A 19th-Century Lighthouse With Prime Views of Key West Could Be Yours

United States Navy, James Brooks, Wikimedia Commons // Public Domain
United States Navy, James Brooks, Wikimedia Commons // Public Domain / United States Navy, James Brooks, Wikimedia Commons // Public Domain

As GPS made their original purpose obsolete, many lighthouses took on new lives as vacation homes in the 21st century. Old lighthouses around the world are available to rent on a nightly basis, and if you're looking for a more permanent situation, it's not too difficult to find lighthouses for sale in the United States. As Atlas Obscura reports, one 19th-century structure currently being auctioned off by the U.S. government offers stunning views of Key West, Florida, and a level of isolation usually limited to private islands.

The Sand Key lighthouse doesn't look like most American's quintessential idea of a lighthouse. Instead of a brick pillar, its body consists of a lattice, iron legs propped up on piles screwed into the reef beneath it. The 132-foot tower stands in five feet of water and is located several miles from the seashore. The bare-bones design isn't the product of an unfinished blueprint: So-called "screw-pile" lighthouses were designed to weather the hurricanes that regularly batter southern Florida. Instead of toppling the structure over, fierce winds simply pass through the gaps in its skeleton.

Though it's no longer functional, the Sand Key lighthouse would make a spectacular secluded getaway for a lighthouse enthusiast with money to spend.

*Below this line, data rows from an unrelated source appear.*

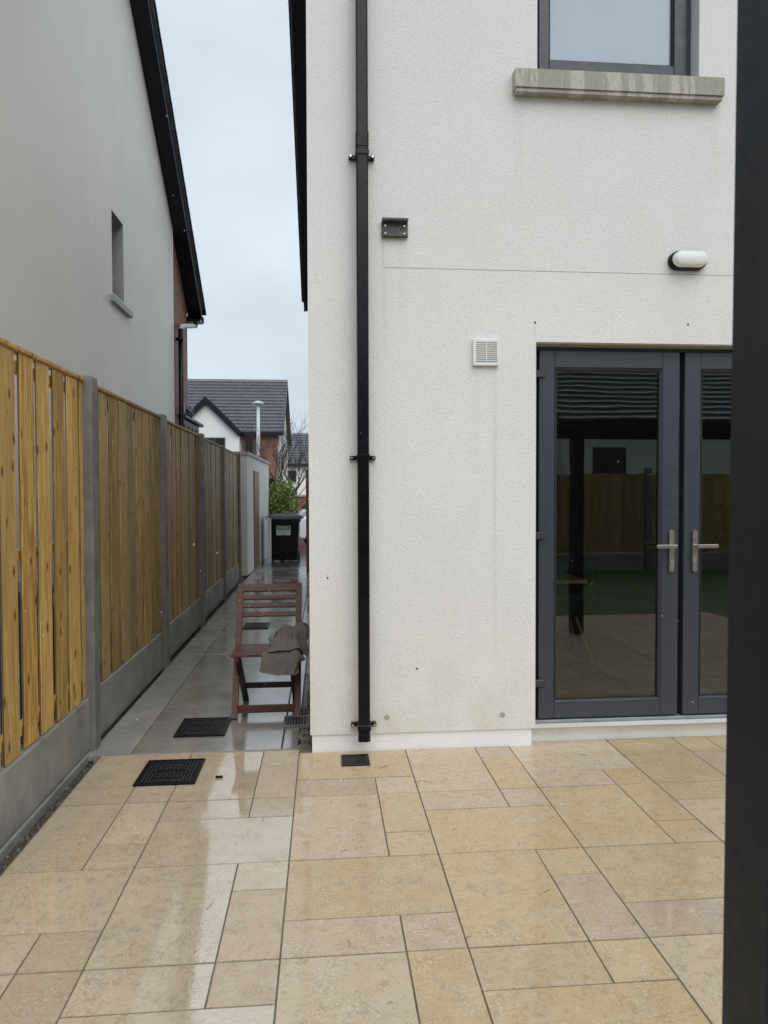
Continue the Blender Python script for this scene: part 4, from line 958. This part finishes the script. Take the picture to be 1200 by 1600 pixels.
box('cap', (-1.05, 25.35, 1.352), (-.5, 25.8, 1.43), M_SILL, pr_, .01)

# shrub
sb = empty('shrub', (-1.0, 17.6, 0), 'bushy green shrub behind the wheelie bin', 'shrub')
lv = [MB(), MB()]; rr = random.Random(9)
for i in range(8500):
    th = rr.random()*6.283; ph = math.acos(rr.uniform(-1, 1)); r_ = rr.random()**.35
    nzz = noise.noise(Vector((math.cos(th)*1.7, math.sin(th)*1.7, math.cos(ph)*2.2)))
    r_ *= 1+.28*nzz
    c = Vector((-1.02+.46*r_*math.sin(ph)*math.cos(th), 17.7+.6*r_*math.sin(ph)*math.sin(th), 1.08+.76*r_*math.cos(ph)))
    if noise.noise(c*6.0) < -.27: continue
    s = rr.uniform(.022, .045); q = Euler((rr.gauss(0, .9), rr.gauss(0, .9), rr.random()*6.28)).to_matrix()
    pts = [c+q @ Vector(p)*s for p in ((-1, 0, 0), (0, -.5, .1), (1.1, 0, 0), (0, .5, .1))]
    lv[0 if rr.random() < .65 else 1].add(pts, [(0, 1, 2, 3)])
lv[0].build('foliage', M_LEAF, sb); lv[1].build('foliage', M_LEAF2, sb)
st = MB()
for k in range(7):
    a = k*.9; st.tube([(-1.02, 17.7, 0), (-1.02+.1*math.cos(a), 17.7+.1*math.sin(a), .5), (-1.02+.28*math.cos(a), 17.7+.3*math.sin(a), 1.2)], [.02, .015, .006], 6)
st.build('stem', M_BARK, sb)
def bare_tree(x, y, h, label, seed, spread):
    t = empty('tree', (x, y, 0), label, 'tree', 'bare street trees'); rr = random.Random(seed); tr = MB(); cr_ = MB()
    tr.tube([(x, y, -.1), (x+.02, y, h*.22), (x, y, h*.42)], [.085, .065, .05], 8)
    def br(p, d, L, r, lev):
        pts = [p]; q = p.copy(); dd = d.copy()
        for i in range(4):
            dd = (dd+Vector((rr.gauss(0, .10), rr.gauss(0, .10), .10))).normalized(); q = q+dd*L/4; pts.append(q.copy())
        cr_.tube(pts, [r*(1-.17*i) for i in range(5)], 5)
        if lev < 3:
            for k in range(rr.choice([3, 4]) if lev < 2 else 3):
                b = pts[rr.randint(1, 4)]; nd = (dd+Vector((rr.gauss(0, spread), rr.gauss(0, spread), rr.uniform(.1, .6)))).normalized(); br(b, nd, L*rr.uniform(.55, .75), max(r*.55, .004), lev+1)
    for k in range(9):
        a = k*2.4+rr.random(); z = h*(.30+.13*rr.random()); br(Vector((x, y, z)), Vector((math.cos(a)*.75, math.sin(a)*.75, .9)).normalized(), h*.30, .020, 0)
    tr.build('trunk', M_BARK, t); cr_.build('crown', M_BARK, t)
bare_tree(-1.55, 24, 4.7, 'bare young tree in front of the brick house wall', 4, .55)
bare_tree(-1.05, 27.5, 3.9, 'smaller bare tree right of the first, before the distant house', 8, .6)

# white car
car = empty('car', (.55, 20.6, 0), 'white car parked beyond the bin with a dark wing mirror', 'car', rz=R(28))
def cbuild(mb, nm, mt, par=None, sm=False): return mb.build(nm, mt, par or car, sm, False)
prof = [(-2.0, .35), (-2.05, .62), (-1.98, .78), (-1.2, .93), (-.85, .98), (1.55, 1.0), (1.9, .9), (1.95, .4), (1.6, .25), (-1.7, .25)]
body = cbuild(MB().prism([(a, -.86, b) for a, b in prof], (0, 1.72, 0)), 'body', M_CARW)
md = body.modifiers.new('b', 'BEVEL'); md.width = .07; md.segments = 3
cab = [(-.95, .97), (-.25, 1.43), (.9, 1.46), (1.7, 1.0)]
cb = MB(); cb.add([(a, -.78 if b < 1.2 else -.60, b) for a, b in cab]+[(a, .78 if b < 1.2 else .60, b) for a, b in cab], [(0, 1, 2, 3), (7, 6, 5, 4), (0, 4, 5, 1), (1, 5, 6, 2), (2, 6, 7, 3)])
cabo = cbuild(cb, 'cabin', M_CARW)
for s in (-1, 1):
    cbuild(MB().add([(-.72, s*.775, 1.03), (-.2, s*.645, 1.37), (.85, s*.64, 1.39), (1.35, s*.765, 1.04)], [(0, 1, 2, 3)]), 'side_window', M_GLASSD)
    for x in (-1.3, 1.25):
        wh = cbuild(MB().tube([(x, s*.70, .31), (x, s*.875, .31)], .31, 24), 'wheel', M_TYRE); cbuild(MB().tube([(x, s*.80, .31), (x, s*.882, .31)], .2, 20), 'rim', M_LAMPP, wh)
    cbuild(MB().box((-.78, s*.98-.11, .97), (-.62, s*.98+.11, 1.13), ch=.03), 'wing_mirror', M_BLACKP)
    cbuild(MB().box((-2.062, s*.6-.16, .62), (-1.9, s*.6+.16, .74), ch=.02), 'headlight', M_GLASSD)
cbuild(MB().add([(-.90, -.72, 1.015), (-.28, -.56, 1.425), (-.28, .56, 1.425), (-.90, .72, 1.015)], [(0, 1, 2, 3)]), 'windscreen', M_GLASSD)

# ================================================================== SMALL LITTER, SLEET
lt = MB(); rl = random.Random(17)
for i in range(26):
    x = rl.uniform(-1.1, 1.9); y = rl.uniform(1.9, 4.0); a = rl.random()*6.28; L = rl.uniform(.008, .022)*(1.8 if rl.random() < .2 else 1); d = Vector((math.cos(a), math.sin(a), 0))*L
    p = Vector((x, y, .0025)); lt.tube([p-d, p+Vector((rl.gauss(0, .002), rl.gauss(0, .002), .002)), p+d], [.0006, .0009, .0005], 5)
tag(lt.build('twig_litter', M_DIRT), 'tiny dark twigs scattered over the wet patio slabs', 'litter', kind='stuff')
tsl = NT('sleet_ice'); tsl.set(Base_Color=(.9, .92, .95), Roughness=.3); 
sl = MB(); rq = random.Random(23)
for i in range(520):
    y = rq.uniform(1.3, 9); x = rq.uniform(-.5, .62)*y; z = 1.48+rq.uniform(-.68, .72)*y
    if z < .05 or (y > 3.9 and x > -.1) or x < -1.25 and y < 13 and z < 2.2: continue
    s = rq.uniform(.0006, .0013); k = rq.uniform(1.2, 3.2); t = Vector((rq.gauss(.25, .2)*s*k, 0, s*k)); c = Vector((x, y, z))
    sl.add([c-t, c+Vector((s, 0, 0)), c+Vector((0, s, 0)), c-Vector((s, 0, 0)), c-Vector((0, s, 0)), c+t], [(0, 1, 2), (0, 2, 3), (0, 3, 4), (0, 4, 1), (5, 2, 1), (5, 3, 2), (5, 4, 3), (5, 1, 4)])
tag(sl.build('sleet', tsl.m), 'fine white sleet flakes falling in front of the houses', 'sleet', kind='stuff')
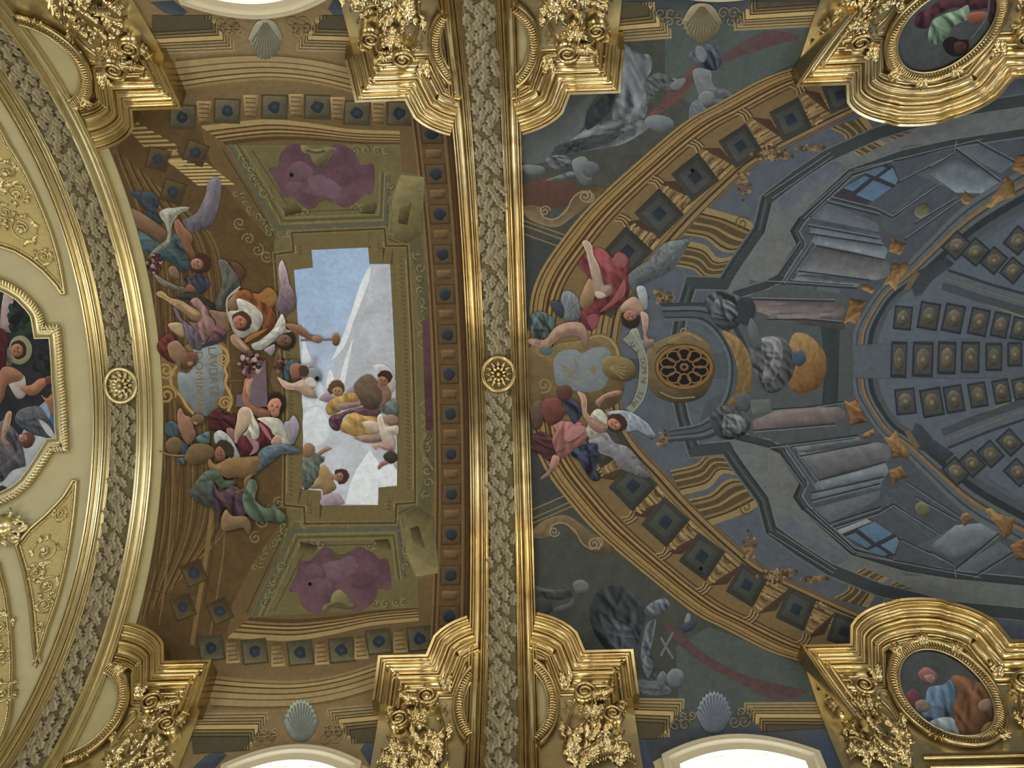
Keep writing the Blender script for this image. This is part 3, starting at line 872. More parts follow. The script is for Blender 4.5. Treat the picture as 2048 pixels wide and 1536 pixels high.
def bloom(b, x, y, r, cols, tg, n=22, seed=1, ry=None):
    rr = random.Random(seed)
    for k in range(n):
        a = rr.uniform(0, 6.28); q = r * math.sqrt(rr.random()); b.blob(x + q * math.cos(a), y + (ry or r) / r * q * math.sin(a), r * rr.uniform(.12, .26), rr.choice(cols), tg, lv=b.lv + .03 * k)
def ground(name, parent, X0, X1, smx, fn, lv=0):
    """painted ground of a fresco bay, cut where the windows are"""
    cols = sorted(set(list(np.round(np.arange(X0, X1, .4), 4)) + [X1] + [round(c + hw * u, 4) for c, hw in WINS for u in np.linspace(-1.2, 1.2, 19) if X0 < c + hw * u < X1]))
    V = []; F = []; rows = 190
    def lim(X):
        for c, hw in WINS:
            u = (X - c) / hw
            if abs(u) <= 1.2001: return min(smx, WTOP + .42 * u * u - .02)
        return smx
    for X in cols:
        l = lim(X)
        for k in range(rows + 1): V.append((X, -l + 2 * l * k / rows))
    for i in range(len(cols) - 1):
        for k in range(rows):
            a = i * (rows + 1) + k; F.append((a, a + 1, a + rows + 2, a + rows + 1))
    V = np.array(V); b = Brush(name, parent, lv); b.add(V, F, fn(V), space='xs'); return b.build()
def text_paint(b, word, x, y, ang, size, col, squash=1.0):
    """lettering as flat strokes of pigment: (x, y) start in px, ang degrees of the baseline, size = letter height in px"""
    cu = bpy.data.curves.new('lettering', 'FONT'); cu.body = word; cu.size = size / .69; cu.space_character = 1.05
    o = bpy.data.objects.new('lettering', cu); COL.objects.link(o)
    dg = bpy.context.evaluated_depsgraph_get(); me = bpy.data.meshes.new_from_object(o.evaluated_get(dg))
    bm = bmesh.new(); bm.from_mesh(me); bmesh.ops.triangulate(bm, faces=bm.faces[:])
    a = math.radians(ang); V = np.array([(v.co.x * squash, -v.co.y) for v in bm.verts]); F = [tuple(v.index for v in f.verts) for f in bm.faces]
    bm.free(); bpy.data.objects.remove(o); bpy.data.curves.remove(cu); bpy.data.meshes.remove(me)
    c, s_ = math.cos(a), math.sin(a)
    P = np.c_[x + V[:, 0] * c - V[:, 1] * s_, y + V[:, 0] * s_ + V[:, 1] * c]
    b.add(P, F, lin(col))
    return V[:, 0].max()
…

The government opened it up for auction in March 2019 with a starting bid of $15,000. The closing date for the auction has not yet been specified, and the bid currently stands at $24,000. Anyone can anonymously participate online by putting down a $5000 deposit that will go towards their final offer.

The property isn't ready for the new owner to start living out their nautical hermit fantasies right away. The keepers' quarters were destroyed in a fire in 1989, and the spiral staircase is missing as well. Work will also need to be done to the deck and some iron columns before it's ready for human residents. The government states that it's selling the lighthouse "as is," so anyone who bids on it should take the additional refurbishment costs into consideration. If it's not used as an out-of-the-way vacation spot, the Sand Key lighthouse could also be transformed into a museum.

Defunct lighthouses on lakes and seashores around the country are constantly being auctioned off by the U.S. government. If you can't commit to buying one outright, some are even in need of caretakers.